4. 'PS Adelaide is not even in the Murray-Darling Basin catchment area.' Not quite: Adelaide now stretches to the southern coast of the Fleurieu Peninsula and so includes Goolwa and Hindmarsh Island.

Neither are the cities /towns in the Upper Spencer Gulf (Port Pirie, Port Augusta, Whyalla), Woomera, and Port Lincoln on the Eyre Peninula part of the Murray-Darling Basin catchment area. Like Adeliade, they will need to reduce their dependence on River Murray water, and can only ensure water security, and can only realistically do so by going the desalinisation route.

Again the Rann Government is not doing that much on this. They point to the skies and say it will rain soon re Eyre Pensinsula etc etc. You know the rhetoric.--history goes in cycles etc etc. It's not very convincing on the ground.

My over all position is that these issues need addressing urgently because there will be less rains in the southern part of the basin, less runoff into the Murray-Darling river system and less river flow. (The effect of global warming). SA--including both political parties--- has been holier than though on this, as the SA rivers that flow into the River Murray from the eastern MT Lofty Ranges (Marne, Finness, Bremington Bremer, Tookyarta etc) have been overused, as has the gound water in this region.

SA's record is not good on this ecology stuff. Its history has been one of water development at all costs and turning a blind eye to the ecological consequences of this in its own backyard, whilst pointing the finger at the other states.
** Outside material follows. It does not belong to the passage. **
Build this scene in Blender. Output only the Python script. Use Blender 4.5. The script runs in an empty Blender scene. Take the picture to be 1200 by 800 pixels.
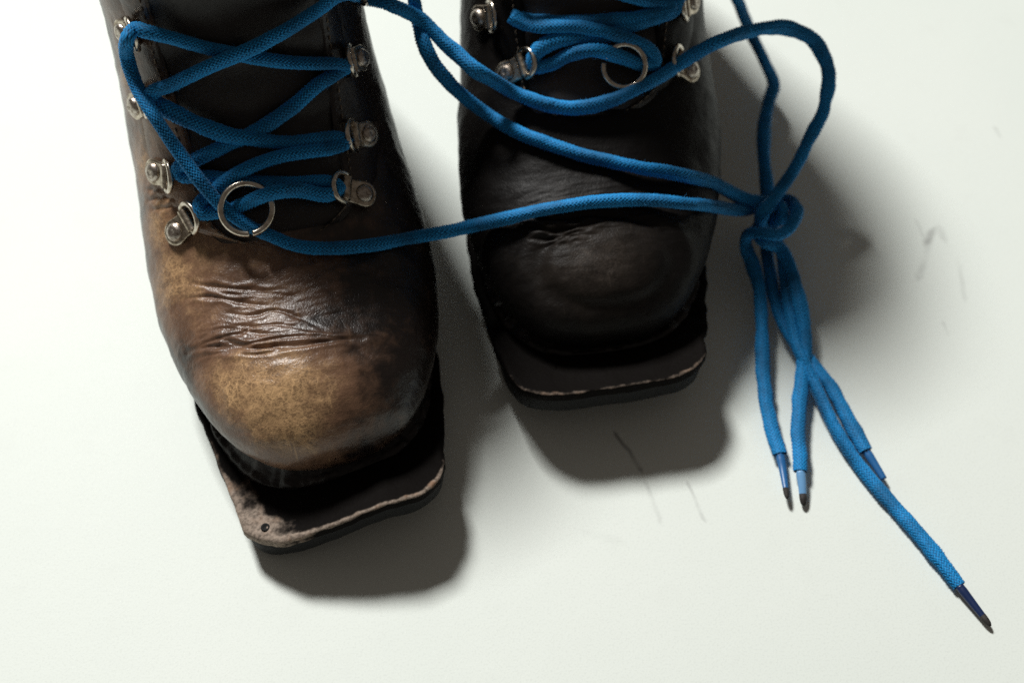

The outcome of the Murray river drought is only going to get worse. The Governments are suggesting possible options but so far not one of them has come out and REALLY given their opinion. The farmers are the people i feel sorry for because they are suffering from this drought. They have families and farms which are their lively hoods and now they have nothing. The Governments are trying to pay them off and all they are getting out of this drought is depression.
The Government need to come out with a plan and FAST because the murray river will no longer be a river in a month or so. We need to work as a team, help farmers and save WATER!!!